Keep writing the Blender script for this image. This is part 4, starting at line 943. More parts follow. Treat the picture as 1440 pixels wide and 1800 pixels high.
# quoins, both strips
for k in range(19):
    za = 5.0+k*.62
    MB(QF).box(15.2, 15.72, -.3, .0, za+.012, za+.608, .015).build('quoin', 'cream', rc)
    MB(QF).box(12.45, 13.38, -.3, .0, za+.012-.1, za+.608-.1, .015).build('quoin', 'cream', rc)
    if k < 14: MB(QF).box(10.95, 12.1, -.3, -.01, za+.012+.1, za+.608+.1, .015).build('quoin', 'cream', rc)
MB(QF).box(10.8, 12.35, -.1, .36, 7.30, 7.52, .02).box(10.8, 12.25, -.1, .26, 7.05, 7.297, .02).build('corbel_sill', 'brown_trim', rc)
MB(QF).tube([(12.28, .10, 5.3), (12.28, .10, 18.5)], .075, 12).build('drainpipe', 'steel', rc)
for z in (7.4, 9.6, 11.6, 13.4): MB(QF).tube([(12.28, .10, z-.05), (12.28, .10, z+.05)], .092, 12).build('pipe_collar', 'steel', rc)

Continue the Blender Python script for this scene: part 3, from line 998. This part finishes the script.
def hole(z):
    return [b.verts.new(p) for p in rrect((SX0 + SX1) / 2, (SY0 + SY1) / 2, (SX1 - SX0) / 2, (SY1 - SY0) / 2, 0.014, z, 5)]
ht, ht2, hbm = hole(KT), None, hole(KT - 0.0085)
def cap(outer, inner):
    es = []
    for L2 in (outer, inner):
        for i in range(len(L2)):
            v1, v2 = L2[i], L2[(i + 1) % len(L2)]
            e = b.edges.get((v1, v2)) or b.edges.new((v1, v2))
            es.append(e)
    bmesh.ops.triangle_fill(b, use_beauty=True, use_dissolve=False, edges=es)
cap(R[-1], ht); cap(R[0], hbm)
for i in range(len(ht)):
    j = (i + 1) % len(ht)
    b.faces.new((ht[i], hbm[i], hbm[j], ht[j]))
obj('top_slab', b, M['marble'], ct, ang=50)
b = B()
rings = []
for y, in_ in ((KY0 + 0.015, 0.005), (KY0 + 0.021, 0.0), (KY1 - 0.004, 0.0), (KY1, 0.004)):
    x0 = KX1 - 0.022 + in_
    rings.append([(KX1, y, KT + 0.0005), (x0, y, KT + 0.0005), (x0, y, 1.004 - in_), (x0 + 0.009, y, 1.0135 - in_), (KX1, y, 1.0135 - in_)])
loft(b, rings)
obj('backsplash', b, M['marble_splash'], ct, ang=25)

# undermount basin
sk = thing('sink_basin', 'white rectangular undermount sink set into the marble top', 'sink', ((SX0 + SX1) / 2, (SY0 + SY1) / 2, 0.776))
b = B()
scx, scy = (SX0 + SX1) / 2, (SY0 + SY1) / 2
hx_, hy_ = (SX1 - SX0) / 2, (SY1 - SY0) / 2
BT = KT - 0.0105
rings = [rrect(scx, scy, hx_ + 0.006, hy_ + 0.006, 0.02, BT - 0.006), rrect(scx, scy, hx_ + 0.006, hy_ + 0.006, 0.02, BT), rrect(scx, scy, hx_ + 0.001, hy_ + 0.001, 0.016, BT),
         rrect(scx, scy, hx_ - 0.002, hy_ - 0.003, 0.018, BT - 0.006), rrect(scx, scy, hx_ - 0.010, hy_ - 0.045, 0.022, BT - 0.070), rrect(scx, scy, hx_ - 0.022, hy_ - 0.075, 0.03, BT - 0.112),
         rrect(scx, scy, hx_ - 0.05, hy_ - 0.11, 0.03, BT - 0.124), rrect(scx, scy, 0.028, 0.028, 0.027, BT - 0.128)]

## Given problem
Reproduce exactly, and only, the lines from the start of the entries through the one that contains "12).build('pipe_collar', 'steel', rc)".

## The response
Keep writing the Blender script for this image. This is part 4, starting at line 943. More parts follow. Treat the picture as 1440 pixels wide and 1800 pixels high.
# quoins, both strips
for k in range(19):
    za = 5.0+k*.62
    MB(QF).box(15.2, 15.72, -.3, .0, za+.012, za+.608, .015).build('quoin', 'cream', rc)
    MB(QF).box(12.45, 13.38, -.3, .0, za+.012-.1, za+.608-.1, .015).build('quoin', 'cream', rc)
    if k < 14: MB(QF).box(10.95, 12.1, -.3, -.01, za+.012+.1, za+.608+.1, .015).build('quoin', 'cream', rc)
MB(QF).box(10.8, 12.35, -.1, .36, 7.30, 7.52, .02).box(10.8, 12.25, -.1, .26, 7.05, 7.297, .02).build('corbel_sill', 'brown_trim', rc)
MB(QF).tube([(12.28, .10, 5.3), (12.28, .10, 18.5)], .075, 12).build('drainpipe', 'steel', rc)
for z in (7.4, 9.6, 11.6, 13.4): MB(QF).tube([(12.28, .10, z-.05), (12.28, .10, z+.05)], .092, 12).build('pipe_collar', 'steel', rc)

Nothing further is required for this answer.